After six days of striking, the United Teachers Los Angeles (UTLA) union presented its first contract to education workers. “The deal includes caps on class sizes, and hiring full-time nurses for every school…a librarian for every middle and high school in the district by the fall of 2020…Next year a committee will develop a plan to reduce the number of assessments by half. The pro-charter school board agreed to vote on a resolution calling on the state to cap the number of charter schools. Teachers also won a 6 percent pay raise, but that was the same increase proposed by the district before the strike” (New York Times, 1/22).
As the LA strikers prepare to go back to school, education workers in Denver, Colorado and Oakland, Calif. are preparing to vote to strike.
More fights ahead
This strike forced the hand of LAUSD to provide some of what education workers were demanding (see full analysis of strike next issue). These hard-won gains by the education workers do not come close to providing what our working-class students deserve. The gains themselves expose the limits of capitalism: this system can never fulfill our demands for optimal learning conditions. If the strikers take what they learned from this class struggle to organize for the fightback ahead, this indeed is a victory!

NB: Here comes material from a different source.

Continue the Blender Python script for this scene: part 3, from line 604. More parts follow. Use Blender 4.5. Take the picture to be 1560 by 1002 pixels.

The strikers feel empowered in this moment. It is our job now to take the contacts we made during the strike and strengthen the communist side of these new relationships.
The Progressive Labor Party will remain on the front lines of these struggles. We know the working class, as the producer of society, holds more power than the leeches of society, the ruling class. By fighting together, we will eventually abolish capitalism and build a youth- and worker-run society, communism.